Il padre del World Wide Web anima una nuova iniziativa volta a preservare la tecnologia di Rete più popolare, una rivoluzione oggi minacciata dagli abusi di aziende, governi e malintenzionati.
Sir Tim Berners-Lee vuole salvare il Web e i suoi utenti dagli abusi con un nuovo Contratto, un documento ancora in itinere ma che già include una serie di principi che le organizzazioni interessate a parteciparvi dovranno rispettare. Un’iniziativa ambiziosa che secondo i critici servirà a ben poco, senza un “piano di attacco” ben congegnato e un coinvolgimento diretto degli utenti di cui sopra.
Tim Berners-Lee è il riconosciuto inventore del World Wide Web e delle comunicazioni HTTP tra client e server, una tecnologia sviluppata al Cern di Ginevra nel 1989 e alla base di buona parte delle informazioni che oggi circolano su Internet. Oltre a tenere una cattedra di informatica a Oxford e al MIT, il tecnologo continua a sovrintendere lo sviluppo del Web come direttore del World Wide Web Consortium (W3C).
Nel proporre la sua nuova “Magna Carta” per il Web, Berners-Lee ha sottolineato i principi alla base del sistema di comunicazione ipertestuale – una tecnologia nata per far avvicinare le persone, mettere la conoscenza a disposizione di tutti e permettere a tutti di avere un “ruolo” nella salvaguardia di queste possibilità.
Un vasto programma di riforma
Oggi, dice Berners-Lee, la connessione tra le persone resa possibile dal Web funziona “in modo distopico”: on-line e sul Web circolano abusi, pregiudizio, una polarizzazione estrema delle opinioni, le fake news. Il Web non funziona come dovrebbe, sostiene il suo creatore, ed è per questo che un nuovo contratto è necessario per preservarne l’ispirazione originaria.

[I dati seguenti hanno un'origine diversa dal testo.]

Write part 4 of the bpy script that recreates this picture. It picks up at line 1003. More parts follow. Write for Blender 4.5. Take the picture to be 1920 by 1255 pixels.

Assieme alla sua World Wide Web Foundation, Berners-Lee ha già fissato i principi che animeranno il nuovo contratto e che dovrebbero essere rispettati da governi, aziende e netizen: i governi garantiranno a tutti la possibilità di connettersi a Internet, manterranno Internet accessibile “sempre” e rispetteranno il diritto fondamentale alla riservatezza; le aziende favoriranno l’economicità dell’accesso alla Rete e ai suoi servizi, rispetteranno la privacy e i dati personali dei clienti, svilupperanno tecnologie in grado di favorire il bene comune piuttosto che il contrario; i cittadini della Rete saranno infine “creatori e collaboratori” del Web, costruiranno community forti basate sul “rispetto della discussione civile e della dignità umana”, si impegneranno a lottare per la difesa del Web.
Si tratta, per dirla in breve, di un programma decisamente vasto e ambizioso, un documento che da semplice elenco di principi si trasformerà in un contratto vero e proprio entro la prima metà dell’anno prossimo. Tra le 50 organizzazioni che hanno già sottoscritto il Contratto per il Web ci sono politici, imprenditori, aziende di rete di primaria importanza (Google, Cloudflare), fondazioni non-profit. Secondo i critici il contratto di Berners-Lee rappresenta invece poco più che un manifesto hippie per una kumbaya telematica fuori tempo massimo, una dichiarazione d’intenti lodevole ma incapace di incidere su una realtà fatta di dati violati, venduti o contraffatti, cyber-crimine e news sempre più fake.